No pátio do colégio, a petizada corria pelas costas gritando com som e fúria: “Jesus, Jesus, Jesus, hahahá”, como fosse ela uma nazarena. Arrisca ter sido o primeiro bullying sacro depois da era das grandes perseguições religiosas. E lhe marcou feito fogueira da Inquisição.
Vaiada, a guriazinha agarrou-se à barra da calça do pai e quis saber “causa de quê” ganhara o nome de um homem. Ao causo. A mãe de Jesus – Escolástica – viúva jovem e dona de uns bons alqueires, enamorou-se de Pedro Ricabone, italiano foragido da Segunda Guerra e feito padeiro em terras brasileiras.

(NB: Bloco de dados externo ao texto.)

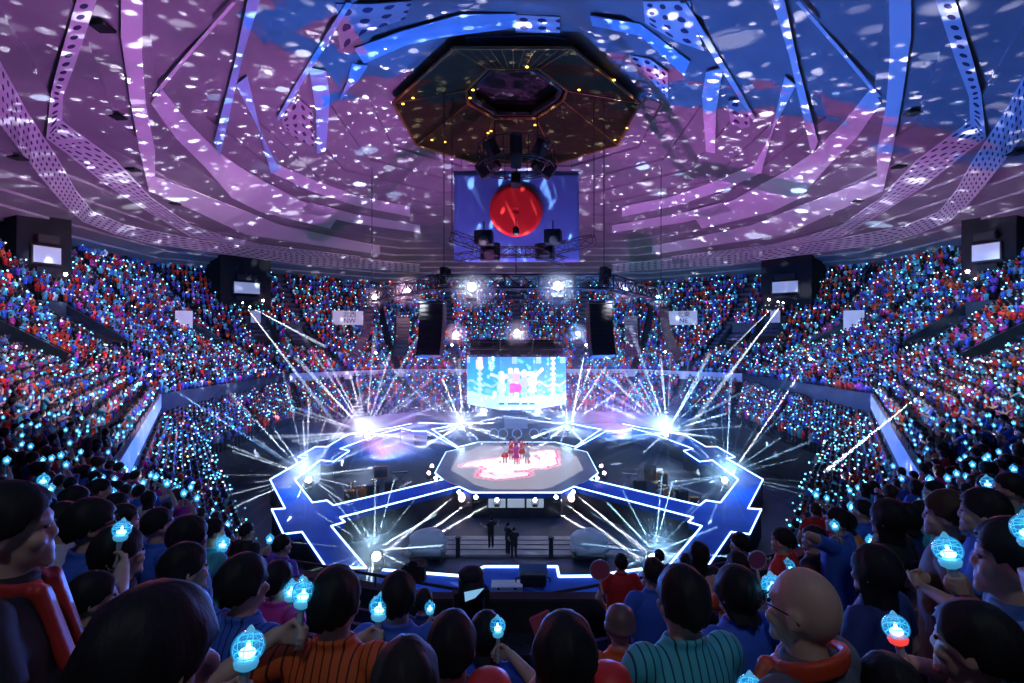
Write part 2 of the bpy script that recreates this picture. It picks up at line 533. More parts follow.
def loop_edges(bm, P, z):
    vs = [bm.verts.new((*S(*p), z)) for p in P]
    return vs, [bm.edges.new((vs[i], vs[(i + 1) % len(vs)])) for i in range(len(vs))]
bm = BM(); allv = []; es = []
for P in (OUTER, HL, HR, HB):
    v, e = loop_edges(bm, P, ZS); allv.append(v); es += e
bmesh.ops.triangle_fill(bm, use_beauty=True, use_dissolve=False, edges=es)
ex = bmesh.ops.extrude_face_region(bm, geom=bm.faces[:])
bmesh.ops.translate(bm, verts=[v for v in ex['geom'] if isinstance(v, bmesh.types.BMVert)], vec=(0, 0, -.35))
bmesh.ops.recalc_face_normals(bm, faces=bm.faces[:])
stage = empty('stage', (0, 41, 0), label='blue arena stage with zigzag runways outlined in white light lines', cat='stage')
def under(parent, o):
    o.parent = parent; o.location = -parent.location; return o
under(stage, obj('deck', bm, m_deck))
# supporting skirt, set back below the deck edge
bm = BM()
for P, s in ((OUTER, 1), (HL, -1), (HR, -1), (HB, -1)):
    pts = [Vector(S(*p)) for p in P]; n = len(pts)
    c = sum(pts, Vector((0, 0))) / n
    top = [bm.verts.new((p.x, p.y, ZS - .34)) for p in pts]; bot = [bm.verts.new((p.x, p.y, 0.0)) for p in pts]
    for i in range(n):
        j = (i + 1) % n
        bm.faces.new((top[i], top[j], bot[j], bot[i]))
under(stage, obj('skirt', bm, noisy(mat('stage_skirt', (.01, .012, .03), .7), (.008, .01, .02), (.02, .025, .05), 2)))
def led(P, closed=True, r=.043, z=ZS + .03):
    bm = BM(); pts = [(*S(*p), z) for p in P]
    for i in range(len(pts) if closed else len(pts) - 1):
        tube(bm, pts[i], pts[(i + 1) % len(pts)], r, seg=6)
    return under(stage, obj('led_outline', bm, M['led']))
led(OUTER); led(HL); led(HR); led(HB)
# central octagonal platform with a raised light floor
m_grey = noisy(mat('stage_grey', (.42, .42, .46), .35), (.38, .38, .42), (.46, .46, .5), 1)
PLAT = [(459,449.3),(446,452.5),(435,473.4),(443,479.9),(472,493),(561,493),(590,479.9),(598,473.4),(587,452.5),(574,449.3),(555,442.8),(478,442.8)]
bm = BM(); prism(bm, [S(*p) for p in PLAT], ZS + .01, ZS + .06)
bmesh.ops.recalc_face_normals(bm, faces=bm.faces[:])
under(stage, obj('platform', bm, m_grey))
INN = [(451,471),(476,486),(490,490.5),(543,490.5),(557,486),(583,471),(574,455),(553,446.5),(480,446.5),(460,455)]
m_ledfl = attr_mat('light_floor', .4, .9)
bm = BM(); cl = bm.loops.layers.color.new('col')
# painted cell by cell: pale floor, two rows of white lettering with pink outline
LOGO = [  # strokes of the two rows of lettering, in picture columns/rows of the floor
 [(467,466.5),(488,461.5),(512,459)], [(488,467),(494,463),(499,467.5),(491,470)], [(505,461),(505,471)], [(512,462),(518,470)], [(524,458),(524,470)],
 [(529,457),(537,463),(530,468)], [(541,454),(547,462),(541,468)], [(551,452),(551,465)], [(478,466),(500,460),(549,452)],
 [(484,475),(492,478),(484,477)], [(496,472),(503,478)], [(506,472),(514,476),(524,474)], [(486,472),(514,470),(549,464)], [(497,479),(523,476)]]
def seg_d(p, a, b):
    a, b, p = Vector(a), Vector(b), Vector(p); ab = b - a
    t = max(0, min(1, (p - a).dot(ab) / max(1e-9, ab.length_squared)))
    return (p - (a + ab * t)).length
LOGW = [[Vector(S(*p, ZS)) for p in st] for st in LOGO]
bmesh.ops.contextual_create if False else None
poly = [Vector(S(*p)) for p in INN]
def inside(p):
    c = False; n = len(poly)
    for i in range(n):
        a, b = poly[i], poly[i - 1]
        if (a.y > p.y) != (b.y > p.y) and p.x < (b.x - a.x) * (p.y - a.y) / (b.y - a.y) + a.x: c = not c
    return c
cs = .17
xs = [p.x for p in poly]; ys = [p.y for p in poly]
vc = {}
def gv(i, j):
    if (i, j) not in vc: vc[(i, j)] = bm.verts.new((i * cs, j * cs, ZS + .075))
    return vc[(i, j)]
for i in range(int(min(xs) / cs) - 1, int(max(xs) / cs) + 1):
    for j in range(int(min(ys) / cs) - 1, int(max(ys) / cs) + 1):
        p = Vector(((i + .5) * cs, (j + .5) * cs))
        if not inside(p): continue
        f = bm.faces.new((gv(i, j), gv(i + 1, j), gv(i + 1, j + 1), gv(i, j + 1)))
        dd = min(seg_d(p, a, b) for st in LOGW for a, b in zip(st, st[1:]))
        c = (1.3, 1.2, 1.25, 1) if dd < .36 else (.98, .42, .55, 1) if dd < .56 else (.9, .66, .72, 1) if dd < .8 else (.60, .58, .60, 1)
        for l in f.loops: l[cl] = c
under(stage, obj('light_floor', bm, m_ledfl))
# fascia lamps row and prompt screens under the front edge of the platform
zf = ZS - .5
for px in (462, 478, 497, 536, 555, 571):
    p = WZ(px, 497.5, zf)
    bm = BM(); ball(bm, (p.x, p.y - .25, zf), .22, 10, 8); tube(bm, (p.x, p.y - .2, zf), (p.x, p.y + .3, zf), .2, .26, 10)
    under(stage, obj('edge_lamp', bm, mat('edge_lamp_pink', (1, 1, 1), emit=(1, .75, .85), es=3)))
bm = BM()
for px in (497, 516, 535):
    p = WZ(px, 502, zf - .1); box(bm, (p.x, p.y - .1, zf - .15), (1.1, .12, .55), bevel=.02)
under(stage, obj('prompt_screen', bm, mat('prompt_screen', (.5, .6, .7), emit=(.5, .6, .75), es=.5)))
def rel(parent, o):
    o.parent = parent; o.location = -Vector(parent.location); return o
# ================================================================ octagonal lantern under the roof
HZ = CAMZ + 17.0
LAN = [(454,48),(572,48),(640,103),(618,145),(558,163),(477,163),(416,145),(393,103)]
LIN = [(488,68),(539,68),(567,90),(563,100),(536,118),(494,118),(468,103),(466,90)]
lan = empty('ceiling_lantern', (0, 40.5, HZ), label='huge dark octagonal lantern panel with open centre hung under the ceiling', cat='lantern')
m_lan = mat('lantern_slats', (.03, .027, .010), .7, spec=.1); nt = m_lan.node_tree
tc = add(m_lan, 'ShaderNodeTexCoord'); wv = add(m_lan, 'ShaderNodeTexWave'); wv.bands_direction = 'Y'; wv.inputs['Scale'].default_value = 1.1
wv.inputs['Distortion'].default_value = .2
cr = add(m_lan, 'ShaderNodeValToRGB'); cr.color_ramp.elements[0].position = .1; cr.color_ramp.elements[1].position = .3
cr.color_ramp.elements[0].color = (.007, .006, .002, 1); cr.color_ramp.elements[1].color = (.036, .031, .011, 1)
nt.links.new(tc.outputs['Object'], wv.inputs['Vector']); nt.links.new(wv.outputs['Fac'], cr.inputs['Fac']); nt.links.new(cr.outputs['Color'], bsdf(m_lan).inputs['Base Color'])
m_rim = mat('lantern_rim', (.20, .085, .015), .5)
PO = [WZ(px, py, HZ) for px, py in LAN]; PI_ = [WZ(px, py, HZ + .6) for px, py in LIN]
bm = BM()
lo = [bm.verts.new(p) for p in PO]; li = [bm.verts.new(p) for p in PI_]
uo = [bm.verts.new(p.lerp(Vector((0, 40.5, HZ)), .04) + Vector((0, 0, .2))) for p in PO]; ui = [bm.verts.new(p + Vector((0, 0, 1.2))) for p in PI_]
for i in range(8):
    j = (i + 1) % 8
    bm.faces.new((lo[i], lo[j], li[j], li[i])); bm.faces.new((uo[i], ui[i], ui[j], uo[j]))
    bm.faces.new((lo[i], uo[i], uo[j], lo[j])); bm.faces.new((li[i], li[j], ui[j], ui[i]))
bmesh.ops.recalc_face_normals(bm, faces=bm.faces[:])
rel(lan, obj('panel', bm, m_lan))
bm = BM()
for i in range(8):
    j = (i + 1) % 8
    tube(bm, PO[i], PO[j], .10, seg=6)
rel(lan, obj('outer_rim', bm, m_rim))
bm = BM()
for i in range(8):
    j = (i + 1) % 8
    tube(bm, PI_[i], PI_[j], .12, seg=6); tube(bm, PI_[i] + Vector((0, 0, -.05)), PO[i] + Vector((0, 0, -.03)), .05, seg=5)
for k in range(1, 10):
    f = k / 10
    tube(bm, PO[0].lerp(PO[1], f) + Vector((0, 0, -.02)), PI_[0].lerp(PI_[1], f) + Vector((0, 0, -.02)), .03, seg=4)
rel(lan, obj('inner_rim', bm, m_rim))
bm = BM()
tp = [bm.verts.new(p + Vector((0, 0, 1.1))) for p in PI_]; bm.faces.new(tp)
rel(lan, obj('centre_recess', bm, mat('lantern_recess', (.05, .045, .055), .8, spec=.1)))
bm = BM()
for i in range(8):
    j = (i + 1) % 8; tube(bm, PI_[i].lerp(PI_[(i + 4) % 8], .06) + Vector((0, 0, .2)), PI_[j].lerp(PI_[(j + 4) % 8], .06) + Vector((0, 0, .2)), .22, seg=6)
rel(lan, obj('inner_ring', bm, M['black']))
m_amb = mat('amber_lamp', (1, .6, .1), emit=(1, .55, .05), es=6)
for px, py in [(527,67),(413,98),(579,90),(535,125),(488,133),(491,131),(615,140),(627,128),(403,104),(432,140),(445,142),(473,90),(614,80),(470,98)]:
    p = WZ(px, py, HZ - .08)
    bm = BM(); ball(bm, p, (.10, .10, .05), 8, 6); rel(lan, obj('amber_lamp', bm, m_amb))
for k, i in enumerate((0, 1, 2, 5, 6, 7)):
    p = PO[i].lerp(Vector((0, 40.5, HZ)), .08)
    bm = BM(); tube(bm, p + Vector((0, 0, .8)), p + Vector((0, 0, 2.6)), .04, seg=5); rel(lan, obj('hanger', bm, M['steel']))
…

Casaram-se.
O parto da primeira filha foi à moda rural. “Lampião de gás”. Às primeiras dores, Pedro arrancou-se em tiro atrás de ajuda. Nem bem levantou a tramela da porta, ouviu: “Não é preciso”. Jesus aparecera a Escolástica e lhe ajudara a dar à luz. Daí o nome – uma homenagem ao parteiro ilustre, continuamente invocado na hora das contrações, ainda que na presença dos melhores anestesistas.

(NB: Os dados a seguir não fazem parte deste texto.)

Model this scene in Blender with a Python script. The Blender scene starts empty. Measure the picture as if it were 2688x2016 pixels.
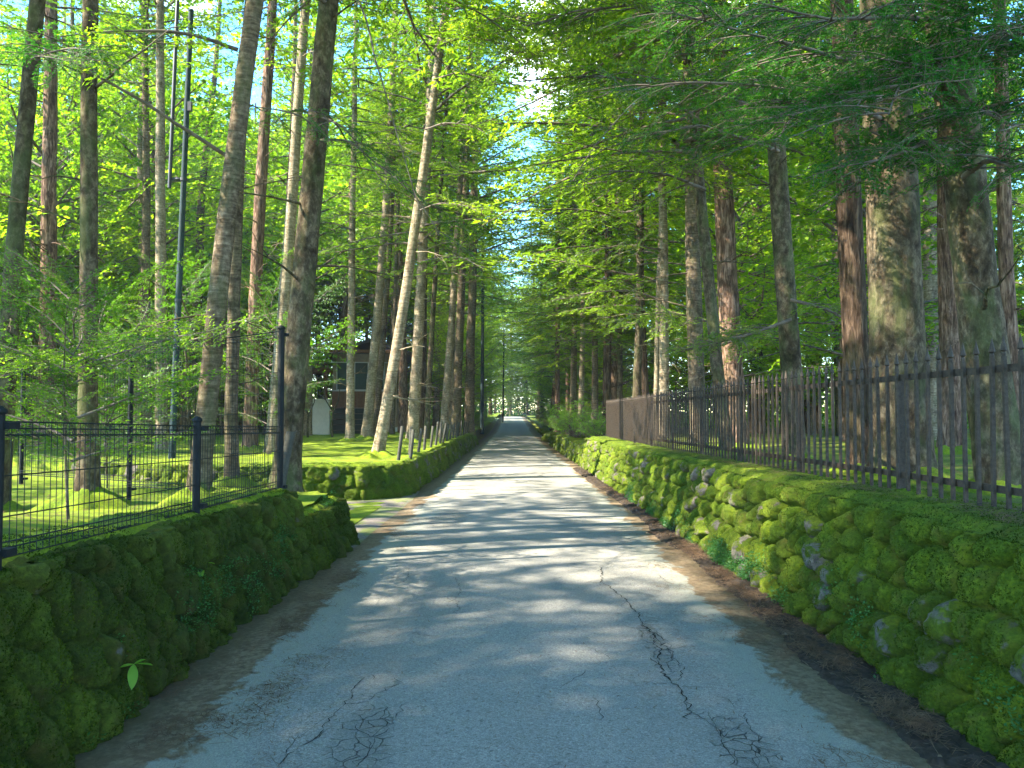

Apesar do encanto, a fábula que une Escolástica, Pedro e Jesus mais se parece a uma daquelas tramas em sépia escritas por Charles Dickens. O casal se separa. Pedro fica com Jesus. Juntos, seguem mambembes, a garotinha e seu pai fazendo das distâncias um lar. É ele quem a ensina a dirigir trator. E quem alerta: “Jesus, filha, aprenda tudo o que puder.”
Jesus não foi apresentada ao templo, como o original, mas à sociedade de Itapeva, a cidade próxima. No final dos anos 1960, candidatou-se ali a “Rainha dos Minérios”. Grande dia. Em pose de miss, o apresentador lhe perguntou como se chamava. Já sem medo das vaias dos meninos do colégio, autodeclarou-se “Jesus”. Levou a faixa e a coroa.
Depois Jesus vira funcionária do Banco Intercontinental. A namoradinha de Itapeva. A paixão do engenheiro Paulo Mu­­radás, com quem viria a se casar em 1970. Ganharam o mundo: tiveram três filhos, ajudaram a criar outros dois e fizeram fortuna que mal posso contar nos dedos, multiplicando os pães feitos por Pedro Ricabone, o italiano.
É certo que ter sido abandonada por Escolástica deixou-a em mágoas. Os belos olhos, rasos d’água. Mas há coisa de 30 anos, vejam só, Jesus e Escolástica se viram próximas. A caminho de Termas de Jurema, mãos na boleia, com a família toda dormindo, Jesus teve a certeza de que iria se acidentar. Lembra da derrapada, do carro sob duas rodas e d’Ele, tal qual à mãe, lhe acenando numa das sofríveis PRs do interior.
Nunca mais Jesus & Jesus se viram tão de perto assim. “Se Ele aparecer de novo, fico bem feliz”, brinca. Terão o que conversar. Jesus planeja um tour na Terra Santa – adoraria umas dicas. Falaria da passagem do Evangelho que considera uma barra: “Ama o próximo como a ti mesmo”. Do amor bandido de Davi e Betsabá, trama bíblica que a Jesus adora. Tagarelarão as últimas, é claro.
A Jesus empresta sua piscina de Florianópolis para que evangélicos sejam batizados lá. E a pousada que ergueu em Santa Catarina “é a casa dos que chegam.” Bem ela que ainda bebê ficou às beiras. Como não nega palavra a ninguém, se desdobra em conselhos a outrem, incluindo aos hóspedes argentinos.
Dia desses, umas conhecidas até lhe pediram que estivesse por perto na hora de um parto. To­­pou. Ninguém, afinal, se chama Jesus impunemente.